* **WHAT THIS TASK INVOLVES**
Output a verbatim copy of the data, cut off after the line that contains "tag(pl, 'small rectangular".

* **SUPPLIED DATA**
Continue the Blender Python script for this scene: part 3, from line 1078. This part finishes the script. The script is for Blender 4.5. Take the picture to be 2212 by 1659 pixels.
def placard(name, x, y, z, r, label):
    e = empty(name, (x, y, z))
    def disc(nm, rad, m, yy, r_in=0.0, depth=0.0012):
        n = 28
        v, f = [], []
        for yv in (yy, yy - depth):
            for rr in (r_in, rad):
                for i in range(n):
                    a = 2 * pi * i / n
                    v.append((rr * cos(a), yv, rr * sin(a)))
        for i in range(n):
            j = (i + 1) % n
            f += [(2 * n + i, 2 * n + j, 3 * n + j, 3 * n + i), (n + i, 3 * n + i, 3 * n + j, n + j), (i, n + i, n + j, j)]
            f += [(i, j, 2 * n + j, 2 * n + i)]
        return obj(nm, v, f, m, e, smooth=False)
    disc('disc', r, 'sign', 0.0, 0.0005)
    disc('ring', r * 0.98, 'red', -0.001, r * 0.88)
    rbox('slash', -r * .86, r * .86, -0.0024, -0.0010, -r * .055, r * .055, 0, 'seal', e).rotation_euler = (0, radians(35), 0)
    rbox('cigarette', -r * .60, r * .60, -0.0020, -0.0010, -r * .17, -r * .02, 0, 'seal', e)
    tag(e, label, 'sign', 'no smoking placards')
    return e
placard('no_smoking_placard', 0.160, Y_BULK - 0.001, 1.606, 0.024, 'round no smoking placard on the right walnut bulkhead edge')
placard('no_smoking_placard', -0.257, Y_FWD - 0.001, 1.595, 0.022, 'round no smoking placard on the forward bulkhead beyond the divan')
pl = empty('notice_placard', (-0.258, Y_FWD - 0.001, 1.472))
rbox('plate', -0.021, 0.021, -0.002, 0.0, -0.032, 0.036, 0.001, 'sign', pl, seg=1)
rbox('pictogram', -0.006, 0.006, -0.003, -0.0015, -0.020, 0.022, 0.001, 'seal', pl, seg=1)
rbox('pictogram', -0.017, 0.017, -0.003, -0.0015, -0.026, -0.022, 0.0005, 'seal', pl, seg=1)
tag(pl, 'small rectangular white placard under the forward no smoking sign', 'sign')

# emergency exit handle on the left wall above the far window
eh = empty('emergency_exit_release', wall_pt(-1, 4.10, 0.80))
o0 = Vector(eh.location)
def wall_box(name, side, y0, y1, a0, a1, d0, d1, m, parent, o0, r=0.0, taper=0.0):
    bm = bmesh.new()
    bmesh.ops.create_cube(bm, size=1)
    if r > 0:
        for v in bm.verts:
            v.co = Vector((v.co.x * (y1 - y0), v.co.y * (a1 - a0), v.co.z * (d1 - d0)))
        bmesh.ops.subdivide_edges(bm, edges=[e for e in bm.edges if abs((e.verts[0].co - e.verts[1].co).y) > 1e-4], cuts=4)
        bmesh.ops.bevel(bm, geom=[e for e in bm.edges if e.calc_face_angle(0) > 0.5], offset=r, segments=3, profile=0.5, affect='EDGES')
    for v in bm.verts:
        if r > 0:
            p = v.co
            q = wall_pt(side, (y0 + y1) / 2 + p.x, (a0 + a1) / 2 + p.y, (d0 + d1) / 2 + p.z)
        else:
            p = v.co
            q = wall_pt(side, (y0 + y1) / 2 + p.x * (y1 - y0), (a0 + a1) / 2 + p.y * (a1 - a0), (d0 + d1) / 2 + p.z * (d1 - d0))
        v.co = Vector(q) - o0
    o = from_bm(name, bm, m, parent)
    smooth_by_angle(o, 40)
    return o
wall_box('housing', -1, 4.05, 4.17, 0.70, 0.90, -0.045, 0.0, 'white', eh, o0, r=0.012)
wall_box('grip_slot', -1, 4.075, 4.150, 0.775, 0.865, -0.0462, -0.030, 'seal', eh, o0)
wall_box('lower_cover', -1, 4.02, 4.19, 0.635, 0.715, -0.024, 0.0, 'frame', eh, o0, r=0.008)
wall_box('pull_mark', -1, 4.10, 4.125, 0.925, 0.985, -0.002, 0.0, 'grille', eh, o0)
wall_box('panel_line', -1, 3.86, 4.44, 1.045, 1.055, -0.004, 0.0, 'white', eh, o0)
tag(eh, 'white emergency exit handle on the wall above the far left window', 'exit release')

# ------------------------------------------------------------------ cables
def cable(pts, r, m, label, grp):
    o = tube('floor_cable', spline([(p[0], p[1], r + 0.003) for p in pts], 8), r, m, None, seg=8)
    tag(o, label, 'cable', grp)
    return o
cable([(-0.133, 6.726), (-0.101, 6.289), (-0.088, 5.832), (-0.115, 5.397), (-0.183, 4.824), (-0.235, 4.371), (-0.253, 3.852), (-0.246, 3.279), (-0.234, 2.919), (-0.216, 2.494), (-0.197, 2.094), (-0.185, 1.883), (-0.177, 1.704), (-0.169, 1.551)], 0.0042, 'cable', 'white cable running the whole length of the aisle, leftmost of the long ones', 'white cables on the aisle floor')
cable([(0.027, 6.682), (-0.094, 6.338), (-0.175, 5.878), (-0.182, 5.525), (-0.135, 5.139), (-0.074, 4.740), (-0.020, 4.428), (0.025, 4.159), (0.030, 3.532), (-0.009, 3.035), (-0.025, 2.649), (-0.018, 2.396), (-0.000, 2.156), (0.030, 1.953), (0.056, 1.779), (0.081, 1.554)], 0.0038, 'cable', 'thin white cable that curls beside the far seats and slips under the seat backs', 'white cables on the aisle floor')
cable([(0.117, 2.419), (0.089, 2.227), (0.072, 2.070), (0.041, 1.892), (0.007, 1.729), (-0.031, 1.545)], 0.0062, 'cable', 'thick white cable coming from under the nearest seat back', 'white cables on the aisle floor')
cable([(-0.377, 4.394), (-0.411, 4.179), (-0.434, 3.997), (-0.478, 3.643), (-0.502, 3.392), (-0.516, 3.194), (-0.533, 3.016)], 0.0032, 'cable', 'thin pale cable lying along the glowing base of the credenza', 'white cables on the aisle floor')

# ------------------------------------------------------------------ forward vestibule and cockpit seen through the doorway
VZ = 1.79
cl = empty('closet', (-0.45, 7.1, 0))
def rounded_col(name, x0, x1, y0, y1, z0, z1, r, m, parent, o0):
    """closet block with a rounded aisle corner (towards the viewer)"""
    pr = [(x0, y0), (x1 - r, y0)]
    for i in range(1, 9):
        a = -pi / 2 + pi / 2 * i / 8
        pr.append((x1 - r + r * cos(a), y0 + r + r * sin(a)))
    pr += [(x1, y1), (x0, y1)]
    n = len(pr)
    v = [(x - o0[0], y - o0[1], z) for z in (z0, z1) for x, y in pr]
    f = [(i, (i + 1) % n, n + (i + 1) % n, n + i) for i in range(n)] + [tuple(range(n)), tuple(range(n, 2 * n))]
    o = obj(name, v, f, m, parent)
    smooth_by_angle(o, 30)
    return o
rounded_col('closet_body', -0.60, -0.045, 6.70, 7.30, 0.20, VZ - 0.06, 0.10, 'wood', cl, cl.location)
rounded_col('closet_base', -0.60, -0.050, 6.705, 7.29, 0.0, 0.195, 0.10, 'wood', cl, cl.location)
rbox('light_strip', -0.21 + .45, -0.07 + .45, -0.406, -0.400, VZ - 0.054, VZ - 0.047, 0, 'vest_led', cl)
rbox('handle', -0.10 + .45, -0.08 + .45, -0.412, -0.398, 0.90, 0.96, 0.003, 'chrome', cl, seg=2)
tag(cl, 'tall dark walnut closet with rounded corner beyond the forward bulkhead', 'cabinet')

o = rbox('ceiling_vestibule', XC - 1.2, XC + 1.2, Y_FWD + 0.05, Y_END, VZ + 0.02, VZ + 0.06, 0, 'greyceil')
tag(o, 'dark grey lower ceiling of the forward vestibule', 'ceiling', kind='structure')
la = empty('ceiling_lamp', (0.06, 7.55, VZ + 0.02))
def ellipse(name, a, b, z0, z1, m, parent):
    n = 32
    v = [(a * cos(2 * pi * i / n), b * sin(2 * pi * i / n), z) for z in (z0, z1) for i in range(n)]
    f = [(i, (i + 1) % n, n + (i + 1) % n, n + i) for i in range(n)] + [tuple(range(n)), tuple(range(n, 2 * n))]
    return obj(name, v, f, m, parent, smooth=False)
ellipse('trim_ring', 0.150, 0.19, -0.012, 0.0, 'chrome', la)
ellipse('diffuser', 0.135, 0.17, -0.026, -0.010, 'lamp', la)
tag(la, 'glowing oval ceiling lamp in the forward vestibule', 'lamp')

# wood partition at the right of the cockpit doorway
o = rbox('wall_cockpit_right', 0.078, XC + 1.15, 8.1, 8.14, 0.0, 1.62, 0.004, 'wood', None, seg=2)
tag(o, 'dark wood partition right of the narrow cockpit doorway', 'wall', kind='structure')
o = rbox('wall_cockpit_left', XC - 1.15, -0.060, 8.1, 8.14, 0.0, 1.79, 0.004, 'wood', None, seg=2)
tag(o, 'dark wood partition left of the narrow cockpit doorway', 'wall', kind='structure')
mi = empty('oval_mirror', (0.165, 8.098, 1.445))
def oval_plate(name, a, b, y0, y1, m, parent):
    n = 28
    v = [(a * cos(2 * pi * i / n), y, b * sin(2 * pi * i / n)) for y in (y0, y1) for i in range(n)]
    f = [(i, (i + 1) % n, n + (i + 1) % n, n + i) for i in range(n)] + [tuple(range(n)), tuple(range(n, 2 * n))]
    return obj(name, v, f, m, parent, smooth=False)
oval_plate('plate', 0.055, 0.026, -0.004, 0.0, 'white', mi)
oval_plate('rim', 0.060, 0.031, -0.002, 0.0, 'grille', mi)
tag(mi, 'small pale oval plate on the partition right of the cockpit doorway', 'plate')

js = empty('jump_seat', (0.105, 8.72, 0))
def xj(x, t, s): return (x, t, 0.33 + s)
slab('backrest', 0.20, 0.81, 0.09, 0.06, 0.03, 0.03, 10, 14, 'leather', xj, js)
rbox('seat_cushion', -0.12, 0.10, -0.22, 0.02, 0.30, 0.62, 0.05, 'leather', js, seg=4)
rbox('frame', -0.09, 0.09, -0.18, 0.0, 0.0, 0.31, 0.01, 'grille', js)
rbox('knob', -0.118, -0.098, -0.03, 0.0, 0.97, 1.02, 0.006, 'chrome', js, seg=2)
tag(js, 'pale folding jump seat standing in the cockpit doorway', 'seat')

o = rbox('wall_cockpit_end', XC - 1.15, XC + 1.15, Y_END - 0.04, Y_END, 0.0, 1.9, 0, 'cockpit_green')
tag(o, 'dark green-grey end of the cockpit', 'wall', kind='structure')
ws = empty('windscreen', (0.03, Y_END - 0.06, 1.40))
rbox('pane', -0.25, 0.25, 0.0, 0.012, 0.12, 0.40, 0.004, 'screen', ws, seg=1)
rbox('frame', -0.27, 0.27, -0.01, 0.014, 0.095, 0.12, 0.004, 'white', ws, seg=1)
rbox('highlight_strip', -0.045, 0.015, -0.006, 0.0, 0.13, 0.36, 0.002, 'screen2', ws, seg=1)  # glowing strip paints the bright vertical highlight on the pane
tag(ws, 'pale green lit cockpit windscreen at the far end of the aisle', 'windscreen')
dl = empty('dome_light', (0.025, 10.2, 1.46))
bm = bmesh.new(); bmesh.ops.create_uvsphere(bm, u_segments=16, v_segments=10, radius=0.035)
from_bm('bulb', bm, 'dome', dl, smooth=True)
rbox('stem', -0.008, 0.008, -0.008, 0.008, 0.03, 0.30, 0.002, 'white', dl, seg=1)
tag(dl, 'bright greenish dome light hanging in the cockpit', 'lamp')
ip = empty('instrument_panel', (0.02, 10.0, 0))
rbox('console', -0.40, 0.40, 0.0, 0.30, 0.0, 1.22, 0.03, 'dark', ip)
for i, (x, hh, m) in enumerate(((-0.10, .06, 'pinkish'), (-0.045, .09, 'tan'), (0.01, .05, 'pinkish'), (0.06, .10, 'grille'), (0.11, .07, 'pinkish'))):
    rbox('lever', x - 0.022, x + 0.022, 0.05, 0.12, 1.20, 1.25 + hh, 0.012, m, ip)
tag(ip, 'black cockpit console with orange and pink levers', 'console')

* **EXERCISE OUTPUT**
Continue the Blender Python script for this scene: part 3, from line 1078. This part finishes the script. The script is for Blender 4.5. Take the picture to be 2212 by 1659 pixels.
def placard(name, x, y, z, r, label):
    e = empty(name, (x, y, z))
    def disc(nm, rad, m, yy, r_in=0.0, depth=0.0012):
        n = 28
        v, f = [], []
        for yv in (yy, yy - depth):
            for rr in (r_in, rad):
                for i in range(n):
                    a = 2 * pi * i / n
                    v.append((rr * cos(a), yv, rr * sin(a)))
        for i in range(n):
            j = (i + 1) % n
            f += [(2 * n + i, 2 * n + j, 3 * n + j, 3 * n + i), (n + i, 3 * n + i, 3 * n + j, n + j), (i, n + i, n + j, j)]
            f += [(i, j, 2 * n + j, 2 * n + i)]
        return obj(nm, v, f, m, e, smooth=False)
    disc('disc', r, 'sign', 0.0, 0.0005)
    disc('ring', r * 0.98, 'red', -0.001, r * 0.88)
    rbox('slash', -r * .86, r * .86, -0.0024, -0.0010, -r * .055, r * .055, 0, 'seal', e).rotation_euler = (0, radians(35), 0)
    rbox('cigarette', -r * .60, r * .60, -0.0020, -0.0010, -r * .17, -r * .02, 0, 'seal', e)
    tag(e, label, 'sign', 'no smoking placards')
    return e
placard('no_smoking_placard', 0.160, Y_BULK - 0.001, 1.606, 0.024, 'round no smoking placard on the right walnut bulkhead edge')
placard('no_smoking_placard', -0.257, Y_FWD - 0.001, 1.595, 0.022, 'round no smoking placard on the forward bulkhead beyond the divan')
pl = empty('notice_placard', (-0.258, Y_FWD - 0.001, 1.472))
rbox('plate', -0.021, 0.021, -0.002, 0.0, -0.032, 0.036, 0.001, 'sign', pl, seg=1)
rbox('pictogram', -0.006, 0.006, -0.003, -0.0015, -0.020, 0.022, 0.001, 'seal', pl, seg=1)
rbox('pictogram', -0.017, 0.017, -0.003, -0.0015, -0.026, -0.022, 0.0005, 'seal', pl, seg=1)
tag(pl, 'small rectangular white placard under the forward no smoking sign', 'sign')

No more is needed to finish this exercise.